Geçen haftaki yazımızda şöyle demiştik: Asıl tuzak “cebrî” olarak kabul ettiğimiz kapitalizmin kanunlarıdır. Tüm dünyada, hemen bütün alanlarda “gücün hukuku” yürümektedir. Bunun sıfatı “evrensel”dir. Eğitim, bilim, iktisat, ticaret, siyaset, sanat vb. bu kanunlar ile belirlenir, biçim kazanır, yönetilir.
Bu kanunlar (Tanrıtanımaz bilim - teknoloji - sanayi - endüstri - felsefe - iktisat - siyaset - sanat) dünyayı nereye getirdi?
Şuraya getirdi: Dünyanın tüm kazancının %90’ına %10 nüfus el koyuyor.
Muasır medeniyet budur.
Bütün dünya bir gemide, biz de içindeyiz. Binmişiz bir alâmete gidiyoruz kıyamete.

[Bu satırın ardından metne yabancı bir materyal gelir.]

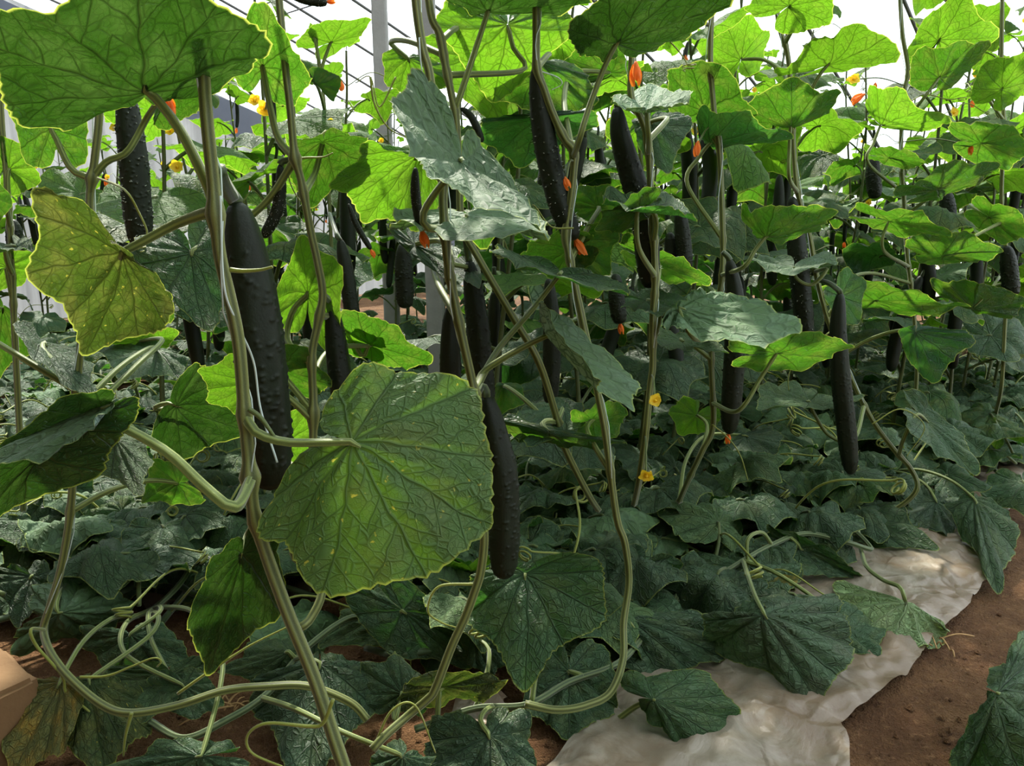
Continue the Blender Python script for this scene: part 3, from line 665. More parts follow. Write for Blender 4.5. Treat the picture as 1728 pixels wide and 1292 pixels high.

Dünyanın her yerinde şu an, şu saatte reel-politik; reel-iktisat vb. alanlarında neler oluyor? Suriye’de, Irak’ta, Hong Kong’da, Fransa’da, Yemen’de, Çin’de, ABD’de, Afrika’nın her köşesinde televizyona yansıyan ne manzaralar var? Kapalı kapılar ardında neler oluyor? Sanal ticaretin yekunu nedir, sosyal medyada kim kimi linç ediyor?